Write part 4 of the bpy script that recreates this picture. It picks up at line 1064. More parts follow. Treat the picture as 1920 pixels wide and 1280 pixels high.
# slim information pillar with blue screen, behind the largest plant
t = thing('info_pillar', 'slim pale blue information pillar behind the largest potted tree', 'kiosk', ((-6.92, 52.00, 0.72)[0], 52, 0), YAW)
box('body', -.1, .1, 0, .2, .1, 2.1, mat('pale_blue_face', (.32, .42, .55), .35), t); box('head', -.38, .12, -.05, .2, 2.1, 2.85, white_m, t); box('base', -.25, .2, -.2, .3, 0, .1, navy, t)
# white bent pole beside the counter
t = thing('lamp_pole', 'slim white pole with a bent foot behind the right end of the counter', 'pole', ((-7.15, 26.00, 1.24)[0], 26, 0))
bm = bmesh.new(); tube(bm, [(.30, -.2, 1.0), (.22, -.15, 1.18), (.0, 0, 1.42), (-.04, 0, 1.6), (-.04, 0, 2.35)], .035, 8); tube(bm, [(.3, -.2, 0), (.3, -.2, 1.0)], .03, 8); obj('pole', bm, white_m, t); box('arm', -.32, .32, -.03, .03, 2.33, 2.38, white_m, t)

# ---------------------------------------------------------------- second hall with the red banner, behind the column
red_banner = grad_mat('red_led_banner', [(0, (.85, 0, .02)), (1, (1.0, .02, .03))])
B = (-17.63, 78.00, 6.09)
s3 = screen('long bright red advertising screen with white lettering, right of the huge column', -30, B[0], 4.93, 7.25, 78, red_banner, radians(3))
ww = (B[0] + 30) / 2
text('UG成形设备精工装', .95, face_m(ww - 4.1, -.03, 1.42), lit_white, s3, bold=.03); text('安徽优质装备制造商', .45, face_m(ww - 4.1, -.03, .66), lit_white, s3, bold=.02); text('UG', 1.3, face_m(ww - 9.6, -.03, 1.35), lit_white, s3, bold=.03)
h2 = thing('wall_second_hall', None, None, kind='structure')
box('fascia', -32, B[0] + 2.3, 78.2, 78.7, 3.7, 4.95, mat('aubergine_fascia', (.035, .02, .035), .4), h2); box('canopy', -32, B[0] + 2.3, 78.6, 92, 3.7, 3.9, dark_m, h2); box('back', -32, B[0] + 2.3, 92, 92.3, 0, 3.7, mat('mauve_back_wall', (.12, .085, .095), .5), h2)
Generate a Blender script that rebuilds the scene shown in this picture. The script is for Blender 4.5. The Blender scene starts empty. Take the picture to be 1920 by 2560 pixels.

● **Exercise directions**: Write the data from above out again, exactly.

● **Result for this task**:
Write part 4 of the bpy script that recreates this picture. It picks up at line 1064. More parts follow. Treat the picture as 1920 pixels wide and 1280 pixels high.
# slim information pillar with blue screen, behind the largest plant
t = thing('info_pillar', 'slim pale blue information pillar behind the largest potted tree', 'kiosk', ((-6.92, 52.00, 0.72)[0], 52, 0), YAW)
box('body', -.1, .1, 0, .2, .1, 2.1, mat('pale_blue_face', (.32, .42, .55), .35), t); box('head', -.38, .12, -.05, .2, 2.1, 2.85, white_m, t); box('base', -.25, .2, -.2, .3, 0, .1, navy, t)
# white bent pole beside the counter
t = thing('lamp_pole', 'slim white pole with a bent foot behind the right end of the counter', 'pole', ((-7.15, 26.00, 1.24)[0], 26, 0))
bm = bmesh.new(); tube(bm, [(.30, -.2, 1.0), (.22, -.15, 1.18), (.0, 0, 1.42), (-.04, 0, 1.6), (-.04, 0, 2.35)], .035, 8); tube(bm, [(.3, -.2, 0), (.3, -.2, 1.0)], .03, 8); obj('pole', bm, white_m, t); box('arm', -.32, .32, -.03, .03, 2.33, 2.38, white_m, t)

# ---------------------------------------------------------------- second hall with the red banner, behind the column
red_banner = grad_mat('red_led_banner', [(0, (.85, 0, .02)), (1, (1.0, .02, .03))])
B = (-17.63, 78.00, 6.09)
s3 = screen('long bright red advertising screen with white lettering, right of the huge column', -30, B[0], 4.93, 7.25, 78, red_banner, radians(3))
ww = (B[0] + 30) / 2
text('UG成形设备精工装', .95, face_m(ww - 4.1, -.03, 1.42), lit_white, s3, bold=.03); text('安徽优质装备制造商', .45, face_m(ww - 4.1, -.03, .66), lit_white, s3, bold=.02); text('UG', 1.3, face_m(ww - 9.6, -.03, 1.35), lit_white, s3, bold=.03)
h2 = thing('wall_second_hall', None, None, kind='structure')
box('fascia', -32, B[0] + 2.3, 78.2, 78.7, 3.7, 4.95, mat('aubergine_fascia', (.035, .02, .035), .4), h2); box('canopy', -32, B[0] + 2.3, 78.6, 92, 3.7, 3.9, dark_m, h2); box('back', -32, B[0] + 2.3, 92, 92.3, 0, 3.7, mat('mauve_back_wall', (.12, .085, .095), .5), h2)
Generate a Blender script that rebuilds the scene shown in this picture. The script is for Blender 4.5. The Blender scene starts empty. Take the picture to be 1920 by 2560 pixels.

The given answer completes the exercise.